Every time I email a polished and professional resume to a local listing it is accompanied by a fear and shame so acute as to be nearly debilitating, and is utterly unique to employment searches. I don’t deserve this, no one will notice me, I am a pitiful contestant in this modern game where I don’t know the rules.

Worthless.

It’s not just being frustrated by the lack of choices. It is being certain of rejection. It’s having other people define my worth – not just in an hourly wage but in the kind of tasks they want from me. It is knowing, deep down, that they’re right.

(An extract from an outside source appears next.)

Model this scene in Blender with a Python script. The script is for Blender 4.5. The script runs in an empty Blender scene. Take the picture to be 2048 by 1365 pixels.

The worst part is having to explain myself to well-meaning onlookers in my life. Explaining to people who are so far removed from privilege that they can’t understand why I’m so “picky”, or those that are so immersed in privilege that they can’t understand why I just don’t start my own business doing something at which I’m embarrassingly incompetent. I’ve been on the receiving end of platitudes, sympathy, even (strangely) political anger and all have been equally unhelpful or even hurtful. They don’t address the core issue – What am I worth?

I just don’t know. And the guilt of not knowing, the shame of suspecting it isn’t much, the defiance of anyone who would try to define it for me is eating me alive. Trying to monetize all of that seems like a horribly vulgar way to determine my worth. And yet, it’s the only way that matters.